I got the feeling from reading Lewis’s account that Kahneman’s disbelief in the seminar was a challenge that sparked an intellectual crisis in Tversky. And that doubt led him back to Kahneman full of questions, sparking conversations that would turn into a deep collaboration. Soon, they’d be practically inseparable, spending their days in a meeting and melding of minds behind closed doors from which heated arguments and lots of laughter—especially the laughter—emanated. Their minds seemed to work differently, and more efficiently, together. They questioned themselves, each other, and the very foundations of the academic discipline they were immersed in, and found ways to test their ideas on their colleagues. In the process, it is as if they discovered just how wrong they all were about everything, and found it almost unbearably hysterical. Lewis even writes that they “half-thought” of their first paper “as a joke played on the academic world.”

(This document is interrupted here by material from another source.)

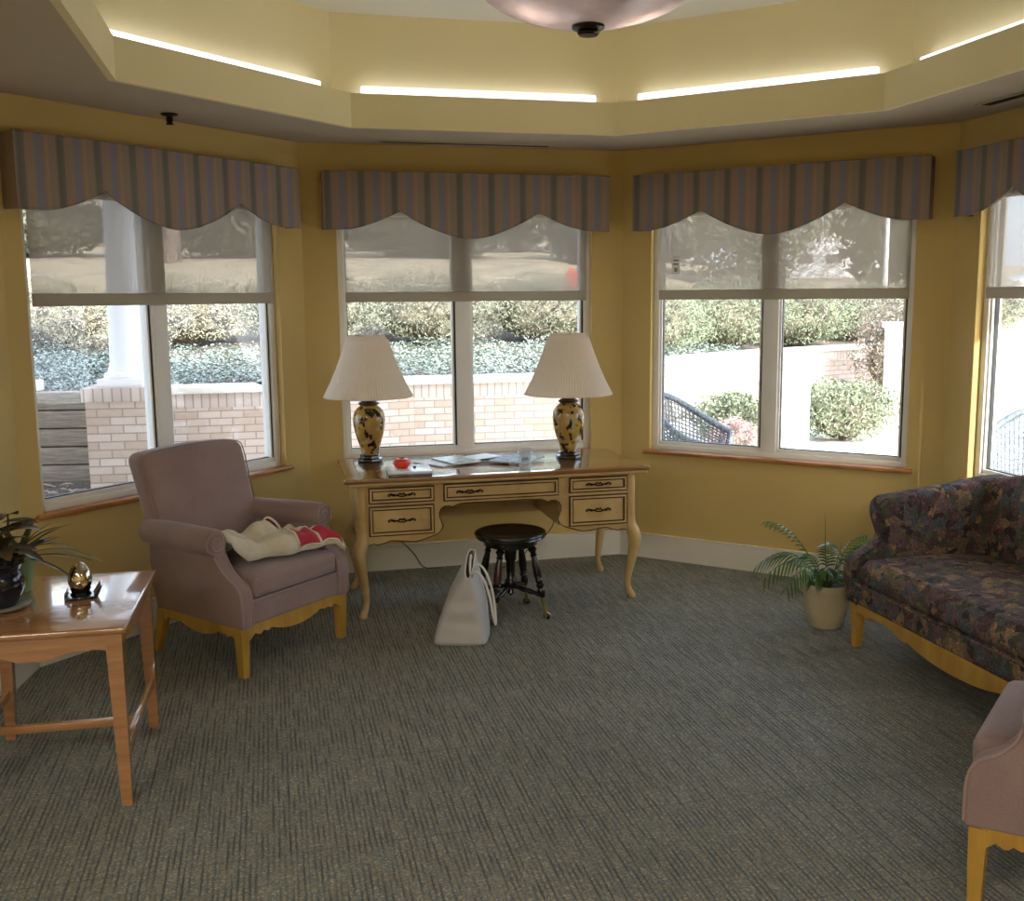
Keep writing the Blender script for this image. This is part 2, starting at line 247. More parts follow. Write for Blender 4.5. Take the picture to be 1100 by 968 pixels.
# ------------------------------------------------------------------ mesh helpers
class MB:
    def __init__(s): s.v = []; s.f = []; s.mi = []; s.mats = []; s.cur = 0; s.X = None
    def mat(s, m):
        if m not in s.mats: s.mats.append(m)
        s.cur = s.mats.index(m); return s
    def add(s, vs, fs):
        b = len(s.v)
        s.v += [tuple(s.X @ Vector(p)) if s.X is not None else tuple(p) for p in vs]
        s.f += [tuple(i+b for i in f) for f in fs]; s.mi += [s.cur]*len(fs)
        return b
    def box(s, x0, x1, y0, y1, z0, z1, bv=0.):
        bm = bmesh.new(); bmesh.ops.create_cube(bm, size=1)
        for q in bm.verts: q.co = Vector(((x0+x1)/2+q.co.x*(x1-x0), (y0+y1)/2+q.co.y*(y1-y0), (z0+z1)/2+q.co.z*(z1-z0)))
        if bv: bmesh.ops.bevel(bm, geom=list(bm.edges), offset=min(bv, .49*min(x1-x0, y1-y0, z1-z0)), segments=2, profile=.5, affect='EDGES')
        bm.verts.index_update(); s.add([q.co.copy() for q in bm.verts], [[q.index for q in f.verts] for f in bm.faces]); bm.free(); return s
    def rbox(s, x0, x1, y0, y1, z0, z1, r, warp=None, n=8, nr=4):
        def ax(a, b):
            rr = min(r, (b-a)*.499); e = [rr*(1-cos(pi/2*i/nr)) for i in range(nr)]
            mid = [a+rr+(b-a-2*rr)*i/n for i in range(n+1)]
            return [a+q for q in e]+mid+[b-q for q in reversed(e)]
        A = [ax(x0, x1), ax(y0, y1), ax(z0, z1)]; r_ = [min(r, (b-a)*.499) for a, b in ((x0, x1), (y0, y1), (z0, z1))]
        lo = [x0+r_[0], y0+r_[1], z0+r_[2]]; hi = [x1-r_[0], y1-r_[1], z1-r_[2]]
        idx = {}; vs = []; fs = []
        def V(i, j, k):
            key = (i, j, k)
            if key not in idx:
                p = [A[0][i], A[1][j], A[2][k]]; q = [min(max(p[a], lo[a]), hi[a]) for a in range(3)]
                d = [(p[a]-q[a])/r_[a] for a in range(3)]; L = sqrt(sum(e*e for e in d))
                if L > 1e-9: p = [q[a]+d[a]/L*r_[a] for a in range(3)]
                idx[key] = len(vs); vs.append(warp(*p) if warp else tuple(p))
            return idx[key]
        N = [len(a)-1 for a in A]
        for i in range(N[0]):
            for j in range(N[1]):
                fs.append((V(i, j, 0), V(i, j+1, 0), V(i+1, j+1, 0), V(i+1, j, 0))); fs.append((V(i, j, N[2]), V(i+1, j, N[2]), V(i+1, j+1, N[2]), V(i, j+1, N[2])))
        for i in range(N[0]):
            for k in range(N[2]):
                fs.append((V(i, 0, k), V(i+1, 0, k), V(i+1, 0, k+1), V(i, 0, k+1))); fs.append((V(i, N[1], k), V(i, N[1], k+1), V(i+1, N[1], k+1), V(i+1, N[1], k)))
        for j in range(N[1]):
            for k in range(N[2]):
                fs.append((V(0, j, k), V(0, j, k+1), V(0, j+1, k+1), V(0, j+1, k))); fs.append((V(N[0], j, k), V(N[0], j+1, k), V(N[0], j+1, k+1), V(N[0], j, k+1)))
        s.add(vs, fs); return s
    def lathe(s, prof, c=(0, 0, 0), n=32, closed=False, ripple=0, nrip=0):
        vs = []; fs = []
        for r, z in prof:
            for k in range(n):
                a = 2*pi*k/n; rr = r*(1+(ripple if nrip and (k % 2) else 0)); vs.append((c[0]+rr*cos(a), c[1]+rr*sin(a), c[2]+z))
        m = len(prof)
        for i in range(m-1):
            for k in range(n):
                k2 = (k+1) % n; fs.append((i*n+k, i*n+k2, (i+1)*n+k2, (i+1)*n+k))
        if not closed:
            if prof[0][0] > 1e-6: fs.append(tuple(range(n-1, -1, -1)))
            if prof[-1][0] > 1e-6: fs.append(tuple((m-1)*n+k for k in range(n)))
        s.add(vs, fs); return s
    def tube(s, pts, r, n=10, sx=1., caps=True, closed=False):
        pts = [Vector(p) for p in pts]; m = len(pts); rs = r if isinstance(r, (list, tuple)) else [r]*m
        vs = []; up = None
        for i, p in enumerate(pts):
            a = pts[(i-1) % m] if closed else pts[max(i-1, 0)]; b = pts[(i+1) % m] if closed else pts[min(i+1, m-1)]
            t = (b-a).normalized()
            if up is None:
                up = Vector((0, 0, 1)) if abs(t.z) < .9 else Vector((1, 0, 0))
            u = up.cross(t)
            if u.length < 1e-6: u = t.orthogonal()
            u.normalize(); w = t.cross(u).normalized(); up = w
            for k in range(n):
                an = 2*pi*k/n; vs.append(p+u*cos(an)*rs[i]*sx+w*sin(an)*rs[i])
        fs = []
        for i in range(m if closed else m-1):
            i2 = (i+1) % m
            for k in range(n):
                k2 = (k+1) % n; fs.append((i*n+k, i2*n+k, i2*n+k2, i*n+k2))
        if caps and not closed: fs.append(tuple(range(n))); fs.append(tuple((m-1)*n+k for k in reversed(range(n))))
        s.add(vs, fs); return s
    def prism(s, poly, a, b, axis='y', bv=0.):
        # poly: list of 2D points; extruded between a and b along axis
        bm = bmesh.new()
        def P(p, t): return {'y': (p[0], t, p[1]), 'x': (t, p[0], p[1]), 'z': (p[0], p[1], t)}[axis]
        A = [bm.verts.new(P(p, a)) for p in poly]; B = [bm.verts.new(P(p, b)) for p in poly]
        n = len(poly); fa = bm.faces.new(A); fb = bm.faces.new(list(reversed(B)))
        for i in range(n): bm.faces.new((A[i], B[i], B[(i+1) % n], A[(i+1) % n]))
        bm.normal_update()
        if bv:
            es = [e for e in list(fa.edges)+list(fb.edges)]; bmesh.ops.bevel(bm, geom=es, offset=bv, segments=3, profile=.5, affect='EDGES')
        bmesh.ops.triangulate(bm, faces=[f for f in bm.faces if len(f.verts) > 4], ngon_method='EAR_CLIP')
        bmesh.ops.recalc_face_normals(bm, faces=bm.faces)
        bm.verts.index_update(); s.add([q.co.copy() for q in bm.verts], [[q.index for q in f.verts] for f in bm.faces]); bm.free(); return s
    def grid(s, fn, nu, nv):
        vs = [fn(i/nu, j/nv) for i in range(nu+1) for j in range(nv+1)]
        fs = [(i*(nv+1)+j, (i+1)*(nv+1)+j, (i+1)*(nv+1)+j+1, i*(nv+1)+j+1) for i in range(nu) for j in range(nv)]
        s.add(vs, fs); return s
    def build(s, name, m=None, parent=None, smooth=40, loc=None, rz=None, solid=0):
        me = bpy.data.meshes.new(name); me.from_pydata([tuple(q) for q in s.v], [], s.f)
        ms = s.mats if s.mats else [m]
        for q in ms: me.materials.append(M[q] if isinstance(q, str) else q)
        if s.mats: me.polygons.foreach_set('material_index', s.mi)
        bm = bmesh.new(); bm.from_mesh(me); bmesh.ops.recalc_face_normals(bm, faces=bm.faces); bm.to_mesh(me); bm.free()
        if smooth:
            me.polygons.foreach_set('use_smooth', [True]*len(me.polygons)); me.set_sharp_from_angle(angle=R(smooth))
        me.update(); o = bpy.data.objects.new(name, me); COL.objects.link(o)
        if parent: o.parent = parent
        if loc: o.location = loc
        if rz is not None: o.rotation_euler = (0, 0, rz)
        if solid:
            md = o.modifiers.new('thickness', 'SOLIDIFY'); md.thickness = solid; md.offset = 0
        return o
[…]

Their intellectual love affair lasted over a decade before they broke up. Without it, we wouldn’t know the significance (or lack thereof) of small sample size. We wouldn’t understand the insidious power of hindsight bias, and how it can convince us that we’re more intelligent and intuitive about events than we really are. We wouldn’t be able to consider our own cognitive biases and adjust for them. We wouldn’t have the word heuristics, or know what a foundational role they play in every decision we make. We would not have the insight that we attempt to minimize potential regret, rather than maximize potential utility, when making decisions and what a deleterious affect that may have on our lives and organizations.

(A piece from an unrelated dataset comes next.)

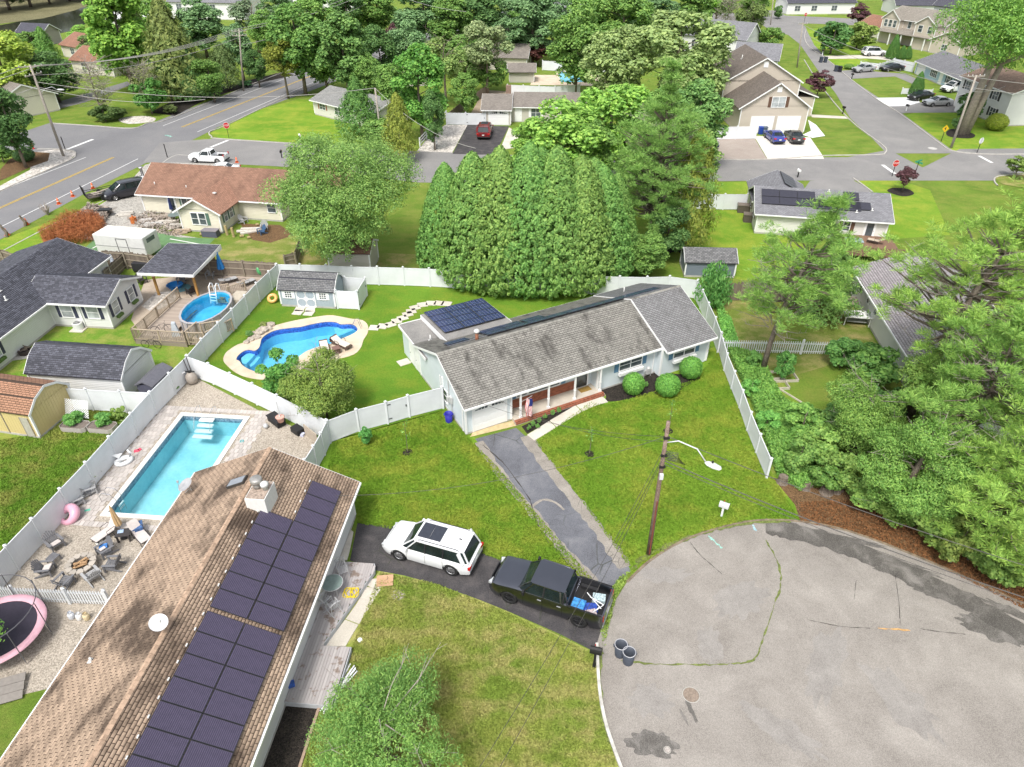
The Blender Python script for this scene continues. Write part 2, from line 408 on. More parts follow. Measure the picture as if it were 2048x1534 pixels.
patch('lawn_lower',[(760,1140),(870,1165),(1010,1220),(1190,1305),(1205,1440),(1240,1534),(1260,1640),(500,1640),(560,1420),(640,1300)],M_dry,.004)
patch('lawn_left',[(-150,1250),(-150,800),(-100,640),(120,650),(300,590),(375,715),(300,800),(0,1130)],M_left,.003)
patch('lawn_left_back',[(-60,820),(90,650),(285,600),(330,640),(380,715),(372,745),(320,790),(100,770),(-60,900)],M_left,.0055)
patch('lawn_corner',[(420,266),(455,250),(520,218),(600,198),(700,215),(760,280),(740,292),(605,286),(440,277)],M_lawn,.004)
patch('lawn_northwest',[(108,246),(105,225),(200,190),(330,175),(420,180),(600,120),(540,150),(512,163),(340,235),(300,244),(265,254)],M_grass,.004)
patch('lawn_verge',[(0,540),(0,480),(140,428),(240,385),(300,372),(240,430),(140,470),(60,505)],M_lawn,.004)
patch('lawn_right_yard',[(1400,420),(1540,420),(1560,470),(1720,540),(1700,570),(1480,560),(1360,520),(1360,470)],M_lawn,.004)
patch('lawn_right_strip',[(1395,365),(1500,364),(1500,388),(1395,388)],M_lawn,.004)
patch('lawn_right_corner',[(1708,357),(1780,355),(1860,380),(1900,470),(1750,480),(1735,375)],M_lawn,.004)
patch('lawn_beige_house',[(1612,280),(1600,190),(1590,170),(1640,170),(1697,238),(1770,299),(1764,309),(1645,311)],M_grass,.004)
patch('lawn_blue_house',[(1702,158),(1810,152),(1880,175),(1860,195),(1755,195)],M_grass,.004)
patch('lawn_brown_house',[(1806,232),(1830,225),(1900,225),(2060,240),(2060,308),(1960,308),(1900,300),(1870,275)],M_lawn,.004)
patch('lawn_far_street',[(1608,60),(1650,55),(1740,60),(1740,105),(1640,113),(1625,95)],M_lawn,.004)
patch('lawn_far_street_strip',[(1655,118),(1735,117),(1735,138),(1685,138)],M_lawn,.004)
patch('lawn_far_top',[(1536,18),(1655,18),(1655,31),(1536,31)],M_lawn,.004)
patch('lawn_right_garden',[(1440,600),(1700,600),(1760,700),(1560,760),(1640,860),(1600,1000),(1545,947),(1440,690)],M_rough,.004)
patch('lawn_cream_house',[(480,480),(600,470),(640,545),(420,540),(370,520)],M_rough,.0045)
patch('lawn_yard_strip',[(600,540),(640,500),(860,510),(860,560),(720,556)],M_rough,.004)
patch('pine_litter',[(1545,955),(1620,975),(1720,980),(2120,1150),(2120,1260),(2048,1205),(1850,1117),(1700,1062),(1600,1042),(1590,1010)],M_redmulch,.010)
patch('garden_growth_ground',[(1460,700),(1560,760),(1640,860),(1660,970),(1560,960),(1545,947)],M_left,.006)
struct('county_road',MB().poly([(-68,40),(-60.9,82),(-58.6,95.5),(-55.5,111.5),(-47.6,139.6),(-41,155),(-15,210),(40,330),(52,325),(-5,205),(-30,150),(-36,133),(-40.5,122),(-44.5,109),(-47.8,93),(-50.3,81),(-52.5,66),(-56,45)],.012),M_county)
patch('side_street_west',[(100,246),(265,257),(300,246),(345,262),(150,314),(60,305),(-40,292)],M_county,.016)
struct('middle_street',MB().poly([(-50,101),(-42.1,103.2),(-29.6,100.6),(-13,97),(5,94.6),(24.7,93.8),(45,94.3),(52,97.6),(53,90),(62,98),(80,98.5),(110,98.5),(110,87),(70,85),(31,85),(5,83.9),(-11.6,84.3),(-27.4,90),(-37,91.5),(-44,92),(-48.5,92)],.016),M_road)
struct('right_street',MB().poly([(51,96),(52.0,103),(53.2,114.1),(57.3,131),(60.2,146),(64.5,166),(67.5,180),(69,193),(67,205),(70,238),(80,238),(78,207),(75.5,198),(70.5,179),(67.2,161),(64.5,142),(62.8,118),(60.5,96)],.020),M_road)
struct('far_street',MB().poly([(40,222),(70,215),(110,204),(150,200),(150,212),(112,215),(75,229),(42,238)],.024),M_road)
SAC = [(6.2,8),(4.4,14.3),(3.9,17),(4.0,20),(4.6,21.6),(5.9,23.6),(7.4,25.1),(9.5,26.5),(12,27.5),(14.2,27.95),(16.5,27.8),(18.8,27.05),(21.9,25.1),(25.4,22.3),(30,18),(36,12),(42,2),(42,-20),(8,-20),(7,0)]
struct('cul_de_sac',MB().poly(SAC,.014),M_sac)
kerb(SAC[0:4],plain('kerb_white',(.55,.53,.48),.8,.35,2),label='pale concrete kerb along the dry front lawn',w=.15)
kerb(SAC[5:15],plain('kerb_dirty',(.20,.16,.11),.9,.4,3),w=.14,h=.05)
patch('driveway_main',[(950,878),(968,900),(1000,940),(1050,1000),(1100,1060),(1160,1130),(1215,1180),(1262,1142),(1235,1095),(1190,1030),(1150,985),(1100,925),(1065,885),(1032,856)],M_drive,.010)
patch('driveway_neighbour',[(715,1046),(862,1060),(969,1108),(1013,1124),(1120,1150),(1222,1180),(1212,1240),(1201,1290),(1182,1300),(1119,1268),(1024,1226),(960,1200),(875,1170),(808,1151),(752,1141),(700,1121)],M_dark,.010)
struct('garage_apron',MB().poly(pxs([(940,874),(1035,851),(1030,840),(948,862)]),.002,.02),plain('apron_concrete',(.50,.40,.22),.8,.25,3))
def band(name,pts,w,z,mat):
 L = smooth_line(pxs(pts),6); mb = MB(); q = random.Random(5)
 for i,p in enumerate(L):
  d = (L[min(i+1,len(L)-1)]-L[max(i-1,0)]).normalized(); s = Vector((-d.y,d.x,0))*w/2*(1+q.uniform(-.25,.25)); mb.v += [(p.x+s.x,p.y+s.y,z),(p.x-s.x,p.y-s.y,z)]
 for i in range(len(L)-1): a = i*2; mb.f.append((a+1,a+3,a+2,a))
 return struct(name,mb,mat)
band('driveway_edge',[(1052,872),(1075,905),(1110,950),(1150,1000),(1190,1050),(1225,1098),(1250,1135)],.75,.016,M_edge)
band('driveway_edge',[(958,884),(985,925),(1020,972),(1060,1018),(1100,1068),(1140,1115),(1190,1165)],.55,.0165,M_edge)
band('driveway_seam',[(1062,1015),(1085,1000),(1110,1005),(1128,1020)],.15,.0175,M_edge)
def slabs(name,quads,mat,z,h,label=None,kind='structure'):
 r = ob(name,None); r['kind'] = kind
 if label: r['label'] = label
 for q in quads: part('slab',MB().poly(q,z,z+h),mat,r,bevel=.01)
 return r
def z4(ox,oy,s,pts): return pxs([(ox+x/s,oy+y/s) for x,y in pts])
slabs('front_walk',[z4(1024,690,4,[(122,722),(178,768),(352,662),(298,612)]),z4(1024,690,4,[(302,608),(358,658),(430,612),(560,535),(506,487)]),z4(1024,690,4,[(512,483),(566,532),(660,490),(768,458),(735,425),(700,410),(600,440)])],M_conc,.0,.05)
slabs('deck_walk',[z4(512,1050,3.17,[(725,345),(856,335),(770,420),(705,385)]),z4(512,1050,3.17,[(700,395),(790,412),(735,500),(655,630),(570,598),(640,500)]),z4(512,1050,3.17,[(565,603),(650,635),(610,700),(568,772),(445,768),(500,690)]),z4(512,1050,3.17,[(580,22),(618,45),(598,150),(578,225),(515,232),(545,120)])],M_conc,.0,.05)
r = ob('stepping_stone_path',None); r['kind'] = 'structure'
for x,y,w in [(748.5,656,1),(765,653,1),(781,649.5,1),(793.5,642.5,1),(805.5,636.5,1),(815.5,629,1),(822.5,623,1),(830,616,1),(845,610,1.05),(862,607,1.05),(878,607,1),(893,608,1.05),(599.5,619,1),(620.5,620,1),(596,625.5,1),(618,627,1),(808,725,1.1)]:
 g = G(x,y); a = rng.uniform(-.25,.25)+(.5 if 780 < x < 850 else 0)
 mb = MB().cbox((g.x,g.y,.03),(.82*w,.78,.06),a); part('stone',mb,M_conc,r,bevel=.02)
patch('concrete_driveway_beige',[(1508,272),(1620,275),(1645,311),(1648,318),(1535,318)],plain('concrete_bright',(.62,.58,.53),.8,.08,1.5),.022)
patch('parking_pad',[(1400,278),(1510,278),(1534,318),(1398,318)],ground_mat('pad_brown',((.30,.25,.22),(.34,.29,.25),(.38,.33,.29)),.5),.020)
patch('driveway_centre_house',[(935,250),(1018,253),(990,310),(905,308)],M_dark,.02)
patch('gravel_strip',[(890,250),(935,250),(903,308),(832,305),(850,282)],M_stone,.012)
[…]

Daniel Kahneman longed to do what he called “the psychology of single questions.” Together, he and Tversky tested and answered so many of those that a field emerged. They didn’t change the nature of how we think. That may not be possible. What they did was change how we think about how we think, exposing the flaws and inherent, predictable irrationality of it. Their insights have changed the way we make decisions everywhere from the baseball field to the battlefield.

It was a working relationship and loving friendship that was formed as a nation formed. It was work that had the weight of their nation’s existence on it at the beginning. It brought Danny out of the academy and into the real world, and took Tversky in the other direction. It seems almost predestined that Michael Lewis would end up writing this story, but that would suggest that we live in a deterministic world, a notion that would be rejected by them all.

Lewis’s writing is like a soft blanket that pulls you into sleep even when you don’t think you’re tired. Couched in his prose and storytelling ability, and in the desire to get to know the characters he’s introduced us to, he teases our intellectual curiosity and pulls us effortlessly into topics we might not think we’re interested in, leaving us with an education about two intellectual giants of the 21st century, and about ourselves.

The Undoing Project is an explanation of Kahneman and Tversky's incredible work, and of its importance, wrapped in an intense intellectual love story. It boggles the brain, and breaks the heart, and strengthens both muscles in the process.